On vous l'assure : que vous ayez sept ou soixante-dix-sept ans, vous allez craquer pour cette histoire forte et sensible qui, tout en jouant la carte de l'humour et de la légèreté, éveille tout une palette d'émotions délicates. Marona raconte en effet à la première personne son existence mouvementée, embellie par les rencontres et les découvertes, et nous emmène le plus naturellement du monde dans son univers fait de poésie et de petits bonheurs.
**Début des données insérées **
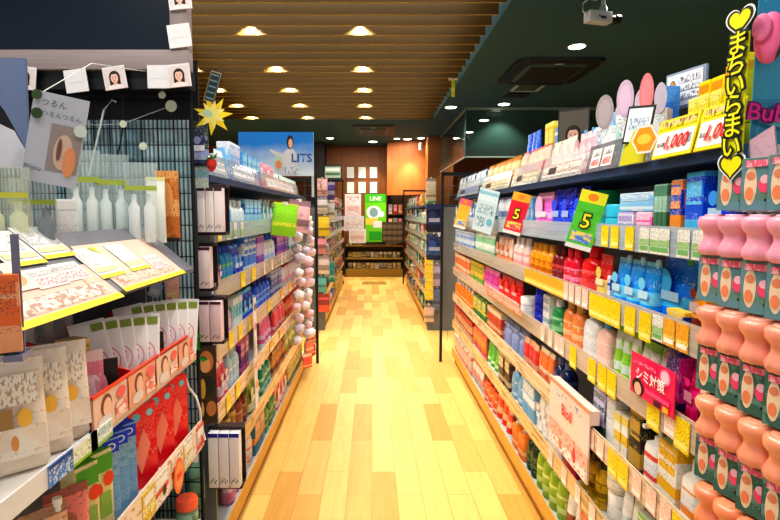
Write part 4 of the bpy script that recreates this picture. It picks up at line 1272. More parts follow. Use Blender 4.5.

Visuellement, c'est une fresque virtuose et intense dans laquelle se déploie sans compter l’incroyable inventivité de sa réalisatrice et des artistes dont elle s’est entourée, l’auteur graphique Brecht Evens en tête. Chaque séquence est une nouvelle splendeur qui nous emporte tour à tour dans l'espace ou dans un parc à la végétation luxuriante, sur un chantier de construction ou dans une maison aux murs roses. Dans cet univers ultra coloré, rien n'est acidulé ou mièvre, mais c'est au contraire comme une explosion de teintes vives et chatoyantes qui illuminent le récit.
Anca Damian s'offre toutes les libertés, et notamment de multiplier les styles graphiques, allant parfois très loin dans l'abstraction, ou dans une représentation stylisée du monde. On a la sensation qu'elle applique au long métrage ce qu'on aime tant dans le court : cette audace formelle qui ne s'interdit aucune expérimentation, et propose un cinéma libéré des contraintes esthétiques ou narratives traditionnelles, débordant d'idées visuelles et poétiques qui s'insèrent systématiquement dans la tonalité de l’action ou l’état d’esprit du personnage.
Tout fonctionne, nous surprenant souvent, nous éblouissant sans cesse, et nous emportant dans les souvenirs doux amers de Marona. Avec elle, on plonge littéralement dans le système solaire, les ombres chinoises dansent sur le mur, les livres s'animent, les crêpes s'envolent... Le spectateur, comme face à un feu d'artifice, n'a pas assez de regards pour tout embrasser.
Et qui aurait dit que l'on éprouverait autant d'empathie pour un chien ? On vibre littéralement avec Marona, profondément touchés par sa découverte du monde, bouleversés par les énormes preuves d'amour qu'elle donne à ses différents maîtres, émerveillés nous-mêmes par sa capacité d'émerveillement. Et cela va même plus loin : à voir l'être humain à travers le regard bienveillant de Marona, on reprend même un peu confiance en nous-mêmes, et en nos semblables. On s’interroge aussi sur cette quête incessante du bonheur qui nous empêche si souvent de voir qu’il est à portée de mains. Happiness is a small thing chante Isabel Sörling dans le générique final, écrit comme le reste de la très sensible bande-originale par le compositeur Pablo Pico. Le bonheur est effectivement dans les petites choses, propres à chacun, et souvent indicibles, mais il est aussi incontestablement dans ce film à la sincérité et à la générosité désarmantes.